Pompeii and the Greeks
The exhibition, curated by the General Director of Soprintendenza Pompei Massimo Osanna and Carlo Rescigno (Università degli Studi della Campania Luigi Vanvitelli), is open from 12th April to 27th November 2017 at Pompeii Excavations, Large Palaestra.
Pompeii and the Greeks tells the stories of a meeting: starting with an Italian city, Pompeii, and examining its frequent contact with the Greek Mediterranean. By tracing craftsmen, architects, decorative styles and focusing on precious imported objects yet also Greek graffiti inscriptions on the city walls, the exhibition sheds light on the many diverse souls of an ancient city, and its temporary and unstable identity.
Over 600 finds are exhibited, including ceramics, ornaments, weapons, architectural elements, sculptures from Pompeii, Stabiae, Ercolano, Sorrento, Cumae, Capua, Poseidonia, Metapontum, Torre di Satriano and even inscriptions in their diverse spoken languages (Greek, Etruscan, and Paleoitalic), silverware and Greek sculptures reproduced in the Roman age. The exhibition is borne of both a scientific investigation and ongoing research which has for the first time shed light upon unknown elements of Pompeii; the objects, hailing from major national and European museums, are divided into 13 thematic sections and reinterpret places and monuments of the Vesuvian city with their own “biographies”, at a site which has ever been under the public gaze.

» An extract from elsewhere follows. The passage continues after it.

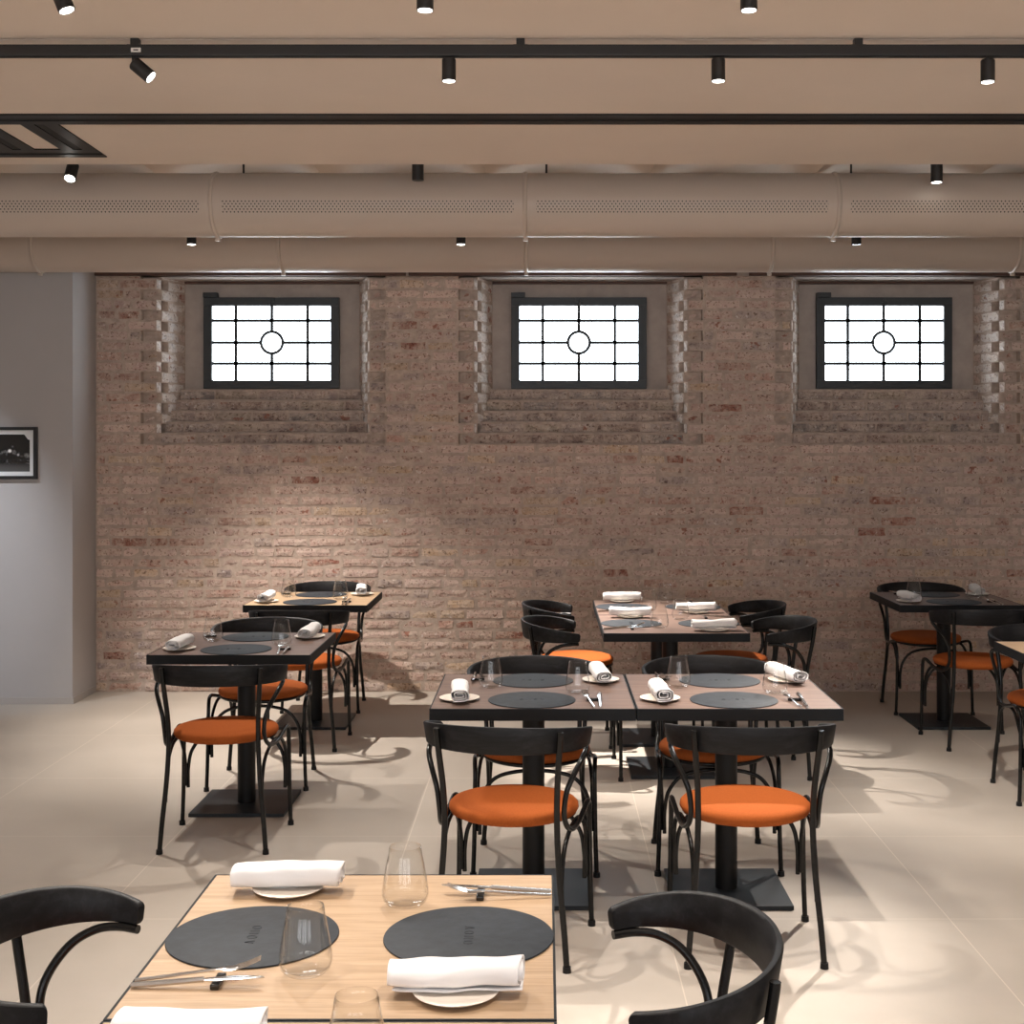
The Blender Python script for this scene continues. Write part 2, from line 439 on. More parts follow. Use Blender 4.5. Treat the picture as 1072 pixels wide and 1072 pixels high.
for r in range(rows_n):
    z0 = 1.64 + r * CO; z1 = min(z0 + CO, NT)
    odd = r % 2 == 1
    for (xend, cl_, cr_) in piers:
        poly = []
        if cl_ is None and xend < 0: poly += [(xend, YF)]
        if cl_ is not None:
            poly += jamb_pts(cl_, 1, odd)[::-1]
        if cr_ is not None: poly += jamb_pts(cr_, -1, odd)
        if cl_ is None: poly += [(xend, ND)]
        if cr_ is None: poly += [(xend, YF)][:0] + [(xend, YF)]
        # order: for middle piers: left jamb reversed (back->front), then right jamb front->back
        if cr_ is None:
            poly = jamb_pts(cl_, 1, odd)[::-1] + [(xend, YF), (xend, ND)]
        prism(poly, z0, z1, 0)
        # front bricks
        def edge_front(cx, side):
            return cx + side * NW + (side * 0.105 if not odd else 0)
        xa = xend if cl_ is None else edge_front(cl_, 1)
        xb = xend if cr_ is None else edge_front(cr_, -1)
        run(xa + 0.004, xb - 0.004, z0, z1 - z0, start=random.uniform(0, 0.2))
        # jamb bricks
        for cx, side in ((cl_, 1), (cr_, -1)):
            if cx is None: continue
            xe = cx + side * NW
            d = Vector((-side * SPL, NB - YF, 0)); Ld = d.length; d.normalize()
            nn = Vector((-side * (NB - YF), -SPL, 0)).normalized()
            segs = [(0.0, 0.155), (0.405, 0.98)] if odd else [(0.19, 0.74), (0.77, 0.98)]
            for (t0, t1) in segs:
                p = Vector((xe, YF, z0 + 0.005)) + d * (Ld * t0)
                if side == -1: brick(p + d * (Ld * (t1 - t0)), -d, nn, Ld * (t1 - t0), z1 - z0 - 0.010, brick_colour(t0 < 0.7), 0.004, 0.01, 0.003)
                else: brick(p, d, nn, Ld * (t1 - t0), z1 - z0 - 0.010, brick_colour(t0 < 0.7), 0.004, 0.01, 0.003)
            # the brick seen at the back of a wall pocket
            if not odd:
                x0 = min(xe, xe + side * 0.1) + 0.004
                brick((x0, YF + 0.052, z0 + 0.006), (1, 0, 0), (0, -1, 0), 0.092, z1 - z0 - 0.012, brick_colour(), 0.003, 0.008)
# bricks below and above the niches
for r in range(24): run(-2.965, XR, r * CO, start=random.uniform(0, 0.22))
for r in range(9): run(-2.965, XR, NT + 0.02 + r * CO, start=random.uniform(0, 0.22))
# stepped sills, plastered backs
for cx in NC:
    sh = 0.0745
    for i in range(5):
        y0 = YF + 0.050 + i * 0.052
        w = NW - SPL * (y0 - YF) / (NB - YF) + 0.004
        box(bm, cx - w, cx + w, y0, ND, 1.64 + i * sh, 1.64 + (i + 1) * sh, 0)
        x = cx - w
        while x < cx + w - 0.03:
            ln = min(random.choice((0.24, 0.25, 0.13, 0.30)), cx + w - x)
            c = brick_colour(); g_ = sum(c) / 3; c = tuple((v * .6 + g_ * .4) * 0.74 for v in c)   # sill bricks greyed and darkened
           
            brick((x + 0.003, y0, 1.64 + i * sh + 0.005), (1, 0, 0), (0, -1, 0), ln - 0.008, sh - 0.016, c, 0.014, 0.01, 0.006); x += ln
        # lime-washed treads catch the daylight
        box(bm, cx - w, cx + w, y0 + 0.002, ND, 1.64 + (i + 1) * sh - 0.004, 1.64 + (i + 1) * sh + 0.001, 2)
    box(bm, cx - NW, cx + NW, NB, ND, 1.64 + 5 * sh - 0.01, NT, 2)
wb = finish('wall_back', bm, [M['mortar'], M['brick'], M['plaster']])
tag(wb, kind='structure')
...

In this way the pre-Pompeii Greek presence is reconstructed, along with the forms of the archaic city and the changes imposed in the Gulf after the foundation of Neapolis - from the bottom of whose bay fresh materials will be presented - until the Hellenistic World and the idea of “Greekness” as conceived and received by the Roman World.
On occasion of the exhibition, documents and monuments which had emigrated, following the antique markets abroad, return to Italy. Among others on display will be the helmets donated to Olympia by the Syracuse Tyrant Hieron to celebrate the victory of the Cumaeans over the Etruscans, fought in the waters of the Gulf of Naples. It will be possible to rediscover, in the fragments of a monumental krater from Altamura, in Apulia, the story of the battle of Alexander the Great against Darius, in the same manner and and the same design as that which would come nearly two centuries later in the ‘Great Mosaic’ in the House of the Faun.

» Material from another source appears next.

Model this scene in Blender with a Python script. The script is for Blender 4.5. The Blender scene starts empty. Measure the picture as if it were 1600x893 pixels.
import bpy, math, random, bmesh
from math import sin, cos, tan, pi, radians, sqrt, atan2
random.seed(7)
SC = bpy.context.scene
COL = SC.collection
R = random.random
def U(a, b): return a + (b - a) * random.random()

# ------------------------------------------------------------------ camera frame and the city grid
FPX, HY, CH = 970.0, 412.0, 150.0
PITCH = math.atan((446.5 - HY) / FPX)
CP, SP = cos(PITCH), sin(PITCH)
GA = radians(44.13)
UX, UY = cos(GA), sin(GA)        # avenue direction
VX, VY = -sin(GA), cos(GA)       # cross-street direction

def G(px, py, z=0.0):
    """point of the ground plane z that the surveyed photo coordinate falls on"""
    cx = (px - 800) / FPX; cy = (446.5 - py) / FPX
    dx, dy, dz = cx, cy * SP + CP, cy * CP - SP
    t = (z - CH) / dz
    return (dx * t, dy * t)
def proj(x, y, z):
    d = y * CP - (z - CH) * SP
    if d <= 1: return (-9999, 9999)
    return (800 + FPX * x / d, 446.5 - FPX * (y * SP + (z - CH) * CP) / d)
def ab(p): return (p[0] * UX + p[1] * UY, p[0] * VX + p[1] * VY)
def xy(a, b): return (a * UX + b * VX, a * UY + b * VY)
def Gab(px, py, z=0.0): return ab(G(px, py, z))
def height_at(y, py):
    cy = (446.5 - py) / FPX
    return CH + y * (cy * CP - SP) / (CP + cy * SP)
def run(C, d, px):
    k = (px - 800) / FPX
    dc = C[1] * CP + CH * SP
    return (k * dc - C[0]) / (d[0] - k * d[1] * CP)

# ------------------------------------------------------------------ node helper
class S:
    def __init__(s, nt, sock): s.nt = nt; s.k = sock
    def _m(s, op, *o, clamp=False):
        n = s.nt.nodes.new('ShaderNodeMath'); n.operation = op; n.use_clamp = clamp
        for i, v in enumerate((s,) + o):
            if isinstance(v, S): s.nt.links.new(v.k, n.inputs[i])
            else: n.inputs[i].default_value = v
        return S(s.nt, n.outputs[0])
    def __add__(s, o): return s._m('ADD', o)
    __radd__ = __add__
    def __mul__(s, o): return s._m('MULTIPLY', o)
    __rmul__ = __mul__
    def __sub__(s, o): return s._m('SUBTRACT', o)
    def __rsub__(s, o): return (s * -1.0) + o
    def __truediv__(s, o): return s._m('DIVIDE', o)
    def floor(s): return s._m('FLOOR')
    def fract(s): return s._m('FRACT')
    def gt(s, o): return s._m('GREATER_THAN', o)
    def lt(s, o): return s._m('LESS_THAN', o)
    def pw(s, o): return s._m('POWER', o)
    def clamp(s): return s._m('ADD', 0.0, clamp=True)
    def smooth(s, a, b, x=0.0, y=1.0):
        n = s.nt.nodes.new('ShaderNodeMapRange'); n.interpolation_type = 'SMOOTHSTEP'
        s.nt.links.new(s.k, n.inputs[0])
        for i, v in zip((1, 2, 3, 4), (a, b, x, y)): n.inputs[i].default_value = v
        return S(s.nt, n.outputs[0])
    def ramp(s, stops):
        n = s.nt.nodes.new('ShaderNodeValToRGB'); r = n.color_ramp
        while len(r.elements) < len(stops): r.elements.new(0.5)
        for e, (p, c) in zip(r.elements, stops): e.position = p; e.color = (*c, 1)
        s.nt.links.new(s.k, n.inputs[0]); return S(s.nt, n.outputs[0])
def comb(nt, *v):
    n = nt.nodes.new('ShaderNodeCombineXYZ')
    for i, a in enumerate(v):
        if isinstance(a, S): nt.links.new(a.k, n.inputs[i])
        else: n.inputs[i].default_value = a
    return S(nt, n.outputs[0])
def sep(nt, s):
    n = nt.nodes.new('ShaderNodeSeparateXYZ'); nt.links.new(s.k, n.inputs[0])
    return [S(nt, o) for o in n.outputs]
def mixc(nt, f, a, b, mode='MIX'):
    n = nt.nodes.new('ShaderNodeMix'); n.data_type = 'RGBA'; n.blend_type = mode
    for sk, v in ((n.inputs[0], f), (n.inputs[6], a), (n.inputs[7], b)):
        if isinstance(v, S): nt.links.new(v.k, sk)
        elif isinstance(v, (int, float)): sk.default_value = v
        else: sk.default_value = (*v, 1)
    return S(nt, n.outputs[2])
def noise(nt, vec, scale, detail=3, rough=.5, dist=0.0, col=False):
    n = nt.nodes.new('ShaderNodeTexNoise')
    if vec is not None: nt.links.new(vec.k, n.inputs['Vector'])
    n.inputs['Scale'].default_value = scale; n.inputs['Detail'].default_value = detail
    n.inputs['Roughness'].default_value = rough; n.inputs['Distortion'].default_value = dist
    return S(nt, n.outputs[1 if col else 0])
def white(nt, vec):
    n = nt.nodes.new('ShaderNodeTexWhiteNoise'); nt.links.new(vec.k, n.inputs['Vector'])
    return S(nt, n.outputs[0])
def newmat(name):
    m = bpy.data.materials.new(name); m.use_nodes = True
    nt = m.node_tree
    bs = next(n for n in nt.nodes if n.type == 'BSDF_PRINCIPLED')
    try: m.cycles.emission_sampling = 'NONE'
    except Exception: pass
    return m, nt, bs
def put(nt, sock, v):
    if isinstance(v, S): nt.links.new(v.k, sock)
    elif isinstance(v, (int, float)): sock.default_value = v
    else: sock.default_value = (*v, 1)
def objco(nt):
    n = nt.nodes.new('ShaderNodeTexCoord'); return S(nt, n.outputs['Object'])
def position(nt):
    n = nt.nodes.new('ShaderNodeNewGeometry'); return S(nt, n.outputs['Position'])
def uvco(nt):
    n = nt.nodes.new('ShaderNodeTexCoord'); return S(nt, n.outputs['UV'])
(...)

Starting from two drains, indeed two rubbish dumps, one found in the Athenian Agora, the great plaza of the heart of Greekness, and one in the porticoes of the Forum of Pompeii, one observes the many similarities between objects and tools which indicate similar ways of life in the two centres in the late 2nd century BC.
It will also be an occasion to marvel at the passion which these people had for Greek objects from the past. The line between original and copy will be blurred in a world which re-adopted images and inserted them, as if they were words, into new universes.
The exhibition, which occupies the spaces of the Large Palaestra of Pompeii, was designed by the Swiss architect Bernard Tschumi and includes three immersive audiovisual installations curated by the Canadian studio GeM (Graphic eMotion).
The studio Tassinari / Vetta signs the visual identity project of the exhibition.
Pompeii and the Greeks illustrates to the general public the charm of a non-linear and multi-central historical narrative, composed of multiple and contradictory identities, as well as of layered languages which were consciously reused: the story of the Mediterranean. A narrative which indeed suggests and invites a comparison with and reflection on contemporary times, with its dynamism indicted by migrations and conflicts, meetings and clashes of culture.
The exhibition of Pompeii is the first stage of an exhibition program which is being carried out jointly with the Archaeological Museum of Naples: here, in June, an exhibition dedicated to Greek myths in Pompeii and in the Roman world will be inaugurated, on the theme of Metamorphoses.